Work instructions: Check each line of the entries below for the string "parts"; copy every line where it appears.
+++
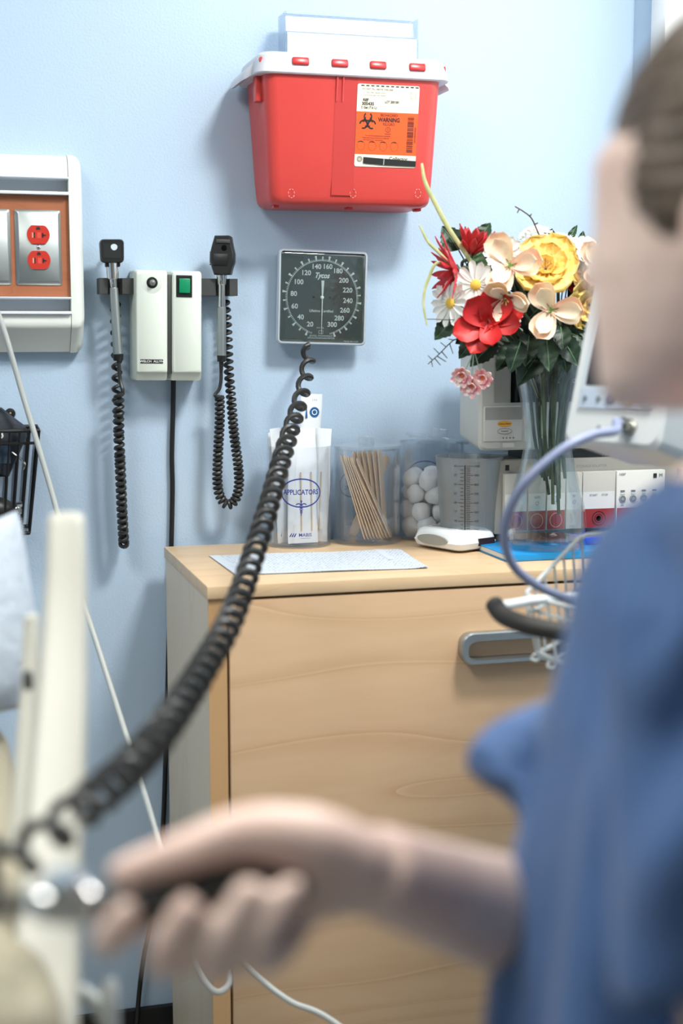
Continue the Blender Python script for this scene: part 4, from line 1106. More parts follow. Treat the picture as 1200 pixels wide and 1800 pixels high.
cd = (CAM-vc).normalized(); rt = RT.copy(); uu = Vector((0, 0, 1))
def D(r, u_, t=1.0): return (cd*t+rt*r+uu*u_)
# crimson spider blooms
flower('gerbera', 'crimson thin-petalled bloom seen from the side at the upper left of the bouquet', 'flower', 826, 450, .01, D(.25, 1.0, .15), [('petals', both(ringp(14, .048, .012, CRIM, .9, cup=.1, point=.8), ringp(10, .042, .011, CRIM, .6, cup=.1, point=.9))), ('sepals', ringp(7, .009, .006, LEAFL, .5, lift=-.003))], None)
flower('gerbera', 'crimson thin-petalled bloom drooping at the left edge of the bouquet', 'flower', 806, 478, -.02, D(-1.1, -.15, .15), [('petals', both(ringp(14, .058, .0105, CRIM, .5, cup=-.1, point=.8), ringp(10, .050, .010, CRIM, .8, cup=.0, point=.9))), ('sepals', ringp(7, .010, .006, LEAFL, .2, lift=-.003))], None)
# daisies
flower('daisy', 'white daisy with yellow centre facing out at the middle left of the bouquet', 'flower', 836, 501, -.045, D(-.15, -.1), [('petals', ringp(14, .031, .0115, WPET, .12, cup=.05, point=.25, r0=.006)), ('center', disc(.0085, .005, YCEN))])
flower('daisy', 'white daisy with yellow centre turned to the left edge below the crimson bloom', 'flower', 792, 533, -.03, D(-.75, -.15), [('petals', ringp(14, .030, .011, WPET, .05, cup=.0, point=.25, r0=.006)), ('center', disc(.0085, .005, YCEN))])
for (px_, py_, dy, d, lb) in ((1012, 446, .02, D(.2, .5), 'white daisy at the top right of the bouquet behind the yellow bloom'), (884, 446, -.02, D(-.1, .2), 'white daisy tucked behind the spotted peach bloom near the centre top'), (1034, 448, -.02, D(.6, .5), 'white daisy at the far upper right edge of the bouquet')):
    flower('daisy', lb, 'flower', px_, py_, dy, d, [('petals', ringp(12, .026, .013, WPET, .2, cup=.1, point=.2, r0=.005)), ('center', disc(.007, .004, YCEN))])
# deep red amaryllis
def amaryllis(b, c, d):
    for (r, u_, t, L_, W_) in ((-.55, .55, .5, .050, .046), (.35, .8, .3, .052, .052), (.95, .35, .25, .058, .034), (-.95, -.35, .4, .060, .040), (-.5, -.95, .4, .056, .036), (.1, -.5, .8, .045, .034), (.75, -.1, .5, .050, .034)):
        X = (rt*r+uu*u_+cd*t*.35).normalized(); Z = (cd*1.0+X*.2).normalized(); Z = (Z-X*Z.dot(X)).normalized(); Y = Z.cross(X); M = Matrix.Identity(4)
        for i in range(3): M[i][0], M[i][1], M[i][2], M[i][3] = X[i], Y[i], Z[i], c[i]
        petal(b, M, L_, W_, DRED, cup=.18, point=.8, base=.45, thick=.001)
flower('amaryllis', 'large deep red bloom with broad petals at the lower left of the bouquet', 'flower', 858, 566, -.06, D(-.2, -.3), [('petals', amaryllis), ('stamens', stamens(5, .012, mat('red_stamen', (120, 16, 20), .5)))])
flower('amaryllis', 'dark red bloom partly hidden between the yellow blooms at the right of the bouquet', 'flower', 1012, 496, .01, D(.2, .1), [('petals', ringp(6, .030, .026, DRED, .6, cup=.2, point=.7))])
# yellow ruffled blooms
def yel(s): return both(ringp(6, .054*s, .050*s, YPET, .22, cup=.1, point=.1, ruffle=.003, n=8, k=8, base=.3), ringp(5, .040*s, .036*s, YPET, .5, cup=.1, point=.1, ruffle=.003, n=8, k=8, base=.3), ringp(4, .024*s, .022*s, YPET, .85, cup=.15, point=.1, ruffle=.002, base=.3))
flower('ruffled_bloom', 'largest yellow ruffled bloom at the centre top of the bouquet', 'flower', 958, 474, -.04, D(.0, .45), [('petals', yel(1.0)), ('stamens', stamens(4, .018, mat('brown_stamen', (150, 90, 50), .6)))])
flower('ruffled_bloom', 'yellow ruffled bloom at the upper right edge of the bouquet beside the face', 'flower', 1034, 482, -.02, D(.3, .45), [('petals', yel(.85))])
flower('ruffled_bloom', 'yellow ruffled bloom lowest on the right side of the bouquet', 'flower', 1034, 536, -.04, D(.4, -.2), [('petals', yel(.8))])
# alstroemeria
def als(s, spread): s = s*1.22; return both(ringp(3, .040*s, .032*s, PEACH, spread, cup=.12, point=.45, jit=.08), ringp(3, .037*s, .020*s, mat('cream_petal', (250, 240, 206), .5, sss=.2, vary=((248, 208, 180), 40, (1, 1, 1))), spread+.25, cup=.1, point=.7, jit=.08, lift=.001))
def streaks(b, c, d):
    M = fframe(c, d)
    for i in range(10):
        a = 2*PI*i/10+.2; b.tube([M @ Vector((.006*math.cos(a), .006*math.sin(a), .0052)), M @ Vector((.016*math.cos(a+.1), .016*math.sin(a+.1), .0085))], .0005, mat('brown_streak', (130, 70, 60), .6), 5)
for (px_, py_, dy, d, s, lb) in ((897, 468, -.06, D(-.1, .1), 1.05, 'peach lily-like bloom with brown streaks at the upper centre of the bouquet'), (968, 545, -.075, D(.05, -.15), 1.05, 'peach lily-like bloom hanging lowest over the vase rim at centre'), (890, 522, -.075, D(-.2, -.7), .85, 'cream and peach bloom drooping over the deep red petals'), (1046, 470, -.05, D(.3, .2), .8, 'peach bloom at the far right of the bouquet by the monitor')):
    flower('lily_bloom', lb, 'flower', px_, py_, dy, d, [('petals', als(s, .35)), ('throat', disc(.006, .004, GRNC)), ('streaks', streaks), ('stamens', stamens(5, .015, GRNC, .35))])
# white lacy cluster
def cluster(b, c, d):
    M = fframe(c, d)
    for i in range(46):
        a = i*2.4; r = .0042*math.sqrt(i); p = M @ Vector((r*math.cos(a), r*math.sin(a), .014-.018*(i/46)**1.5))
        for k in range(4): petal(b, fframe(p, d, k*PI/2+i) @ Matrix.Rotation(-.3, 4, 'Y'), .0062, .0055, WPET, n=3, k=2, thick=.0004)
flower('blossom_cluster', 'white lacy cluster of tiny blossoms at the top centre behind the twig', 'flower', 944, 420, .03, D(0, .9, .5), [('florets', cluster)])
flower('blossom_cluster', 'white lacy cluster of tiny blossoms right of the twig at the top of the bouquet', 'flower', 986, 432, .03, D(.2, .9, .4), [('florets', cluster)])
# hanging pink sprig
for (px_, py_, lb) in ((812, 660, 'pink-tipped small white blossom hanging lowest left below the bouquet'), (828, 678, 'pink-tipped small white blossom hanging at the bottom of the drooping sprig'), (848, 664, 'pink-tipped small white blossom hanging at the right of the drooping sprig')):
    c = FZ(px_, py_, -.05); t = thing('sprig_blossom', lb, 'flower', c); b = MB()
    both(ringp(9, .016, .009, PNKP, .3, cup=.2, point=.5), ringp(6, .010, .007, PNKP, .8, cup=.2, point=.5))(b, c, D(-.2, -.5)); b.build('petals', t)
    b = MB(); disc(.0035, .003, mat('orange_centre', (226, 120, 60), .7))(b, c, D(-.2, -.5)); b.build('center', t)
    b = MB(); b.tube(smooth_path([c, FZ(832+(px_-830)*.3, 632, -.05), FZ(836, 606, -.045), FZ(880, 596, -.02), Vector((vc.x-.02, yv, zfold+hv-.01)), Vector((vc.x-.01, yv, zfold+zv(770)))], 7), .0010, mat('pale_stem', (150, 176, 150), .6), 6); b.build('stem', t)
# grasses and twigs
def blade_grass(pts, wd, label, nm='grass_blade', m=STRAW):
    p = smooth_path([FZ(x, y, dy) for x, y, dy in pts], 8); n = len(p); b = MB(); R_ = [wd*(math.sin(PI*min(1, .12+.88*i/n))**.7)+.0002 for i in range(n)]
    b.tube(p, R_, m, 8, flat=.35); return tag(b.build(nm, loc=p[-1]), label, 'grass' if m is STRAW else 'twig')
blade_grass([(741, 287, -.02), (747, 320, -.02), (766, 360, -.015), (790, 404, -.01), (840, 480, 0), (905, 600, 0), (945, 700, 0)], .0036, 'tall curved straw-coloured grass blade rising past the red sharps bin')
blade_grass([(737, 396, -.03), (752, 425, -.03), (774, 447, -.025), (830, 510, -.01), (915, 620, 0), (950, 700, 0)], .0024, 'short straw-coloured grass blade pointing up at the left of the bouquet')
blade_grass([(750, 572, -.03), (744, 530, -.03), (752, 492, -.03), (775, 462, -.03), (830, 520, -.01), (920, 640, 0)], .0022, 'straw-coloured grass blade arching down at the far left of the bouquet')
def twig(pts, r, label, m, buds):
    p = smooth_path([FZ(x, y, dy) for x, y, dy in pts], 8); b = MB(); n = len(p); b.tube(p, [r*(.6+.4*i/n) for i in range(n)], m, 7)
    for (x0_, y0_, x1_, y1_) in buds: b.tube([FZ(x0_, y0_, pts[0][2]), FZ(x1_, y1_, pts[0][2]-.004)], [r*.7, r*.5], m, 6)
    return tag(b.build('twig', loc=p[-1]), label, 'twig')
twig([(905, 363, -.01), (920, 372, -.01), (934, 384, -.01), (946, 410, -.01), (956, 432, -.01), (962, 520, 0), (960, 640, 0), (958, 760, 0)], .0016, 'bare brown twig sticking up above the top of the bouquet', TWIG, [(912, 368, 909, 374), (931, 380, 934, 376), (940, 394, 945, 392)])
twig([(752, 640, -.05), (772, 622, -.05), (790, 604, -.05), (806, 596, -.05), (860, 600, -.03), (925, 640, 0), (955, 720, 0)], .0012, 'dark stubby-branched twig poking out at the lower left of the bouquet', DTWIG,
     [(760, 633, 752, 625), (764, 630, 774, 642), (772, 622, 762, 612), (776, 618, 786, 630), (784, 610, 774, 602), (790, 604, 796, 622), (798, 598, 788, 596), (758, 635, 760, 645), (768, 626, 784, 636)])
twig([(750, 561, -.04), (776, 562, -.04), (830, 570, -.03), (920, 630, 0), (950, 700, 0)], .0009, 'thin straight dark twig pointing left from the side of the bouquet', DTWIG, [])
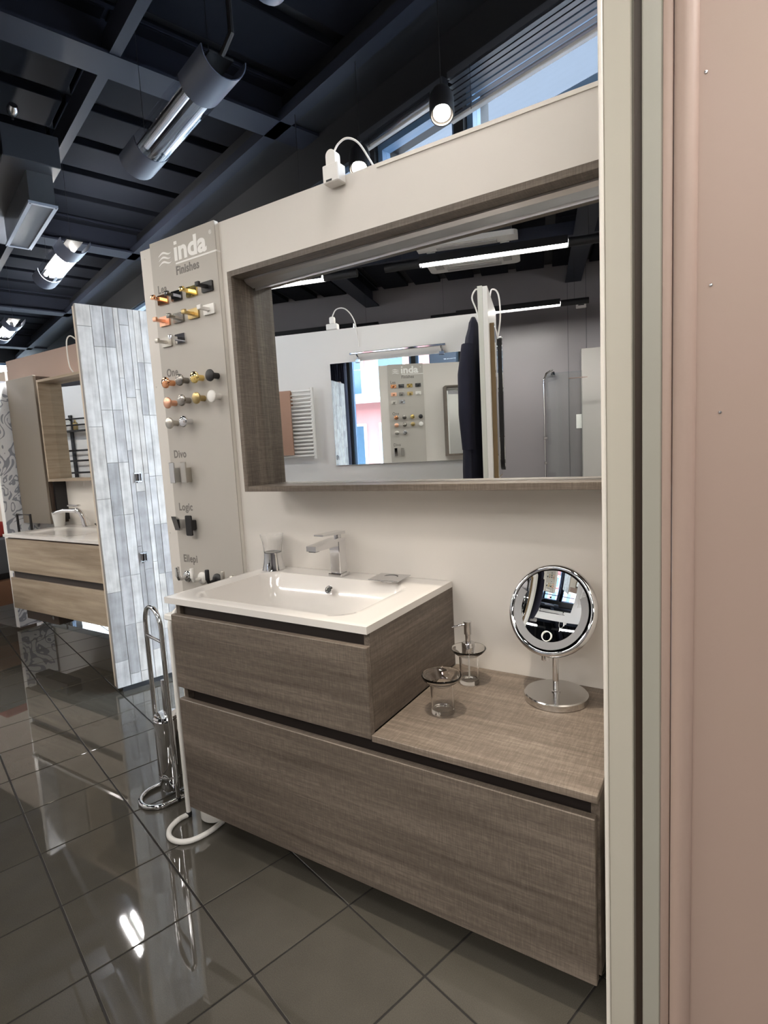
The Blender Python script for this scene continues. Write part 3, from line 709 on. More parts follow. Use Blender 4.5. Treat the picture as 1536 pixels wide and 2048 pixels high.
+++
The response:
Continue the Blender Python script for this scene: part 4, from line 1106. More parts follow. Treat the picture as 1200 pixels wide and 1800 pixels high.
The Blender Python script for this scene continues. Write part 3, from line 709 on. More parts follow. Use Blender 4.5. Treat the picture as 1536 pixels wide and 2048 pixels high.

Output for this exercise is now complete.